Num dia ameno do mês de Abril de 2020, tive de ir ao centro da cidade de Amarante. Uma terra que aprendi a amar, de há 14 anos a esta parte; uma terra que estima as suas gentes; preserva a sua identidade e eleva a cultura.
A cidade estava paralisada.
Parei na Praça da República. Não ouvi uma palavra, na língua de Shakespeare, a esvoaçar sobre o rio Tâmegae sob a Ponte de São Gonçalo. Não ouvi o arrulhar do pombo que estava na Varanda dos Reis da Igreja de São Gonçalo. Não chegou o aroma dos Doces Conventuais, da confeitaria localizada a poucos metros.
Olho para o rio Tâmegae anoto a sua forma descontraída. Ele que, por vezes, “revolta-se”, inunda a zona histórica e desespera comerciantes. Da Serra de San Mamede ao rio Douro, uma das maiores belezas que o rio toca, durante o seu percurso, é a Ponte de São Gonçalo.
Nesta ponte, projectada por Carlos Amarante, desenrolaram-se, há cerca de 211 anos, combates viscerais. As tropas napoleónicas conseguiram conquistar a ponte (desconheço se os quatro varandins semicirculares foram do seu encanto), mas não aguentaram muito tempo. A astúcia do General Silveira e a bravura dos seus soldados, alguns sem armas de fogo, reforçam a “tese” de que, em relação às forças, nem sempre ganham os que estão em maior número e melhor armados.
Tantos anos passaram, desde os combates, e visualizamos, ainda, marcas de bala de canhão e mosquete na fachada da Igreja de São Gonçalo. A curiosidade sobre São Gonçalo palpita. Para a Igreja Católica, é beato. Para o povo, é santo. Santo António casa as novas. São Gonçalo recebe as “encalhadas”.
Vou adocicar. Venham as lérias e foguetes. Amêndoas e açúcar escuro, para as lérias. Amêndoas, ovos e folhas de hóstia, para os foguetes. São Doces Conventuais imortalizados pelas irmãs clarissas, do Mosteiro de Santa Clara.
As invasões francesas voltam a ter destaque. O fogo que atearam ao Mosteiro de Santa Clara, no dia 18 de Abril de 1809, provocou danos materiais, mas o património imaterial manteve-se intocável. O respeito; a tradição; o património e a herança deram as mãos. As irmãs tiveram a dignidade de partilhar os saberes com algumas famílias da região, que continuaram o legado.

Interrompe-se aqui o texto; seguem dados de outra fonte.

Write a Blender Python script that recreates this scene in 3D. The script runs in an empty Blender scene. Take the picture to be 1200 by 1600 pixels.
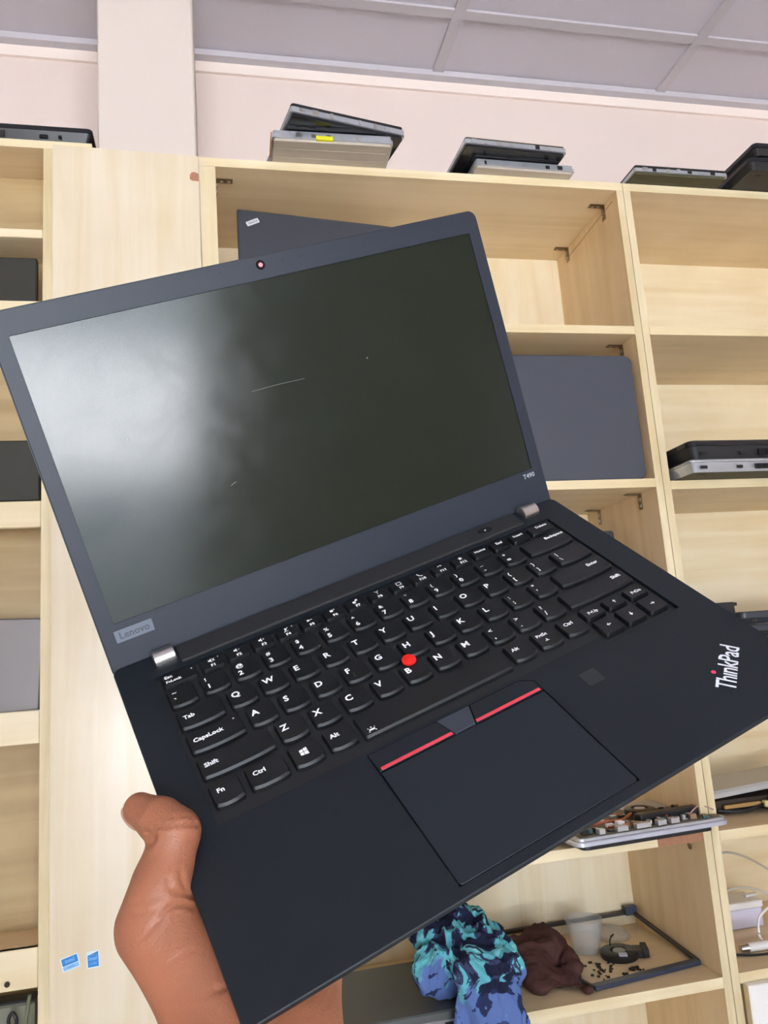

Regresso ao mês de Abril de 2020. Quando ia embora, estava prestes a entrar no meu automóvel e deparo-me com um detalhe que me faz travar o passo. Vejo, na estátua de Teixeira de Pascoaes, localizada no Jardim da Alameda, uma máscara de pano sobre a boca e nariz do grande homem das letras. Admirei a originalidade e profundidade do detalhe, durante alguns segundos e, após isso, fotografei-o.
A minha memória guardou a imagem impactante e o seu significado, sobre os tempos que correm. É algo que me faz pensar. A máscara continuará a fazer parte do nosso dia-a-dia e, tenho a certeza, o escultor da estátua, António Duarte, aplaudiria este acréscimo.
Em “Verbo Escuro”, Pascoaes parece pressentir o desafio das próximas gerações, quando escreve: “Nascer é por a máscara”.
Sempre que vou trabalhar, passo a 200 metros da Casa de Pascoaes, onde, aí, o poeta abraçava o Tâmega e o Marão e recebia Raul Brandão; José Régio; Sophia de Mello Breyner Andresen, entre outros.
Amarante honra a nossa literatura e as artes. É uma terra que trabalha a cultura; que lança sementes; rega e aduba. É, também, a terra de Amadeo de Souza-Cardoso e Agustina Bessa-Luís.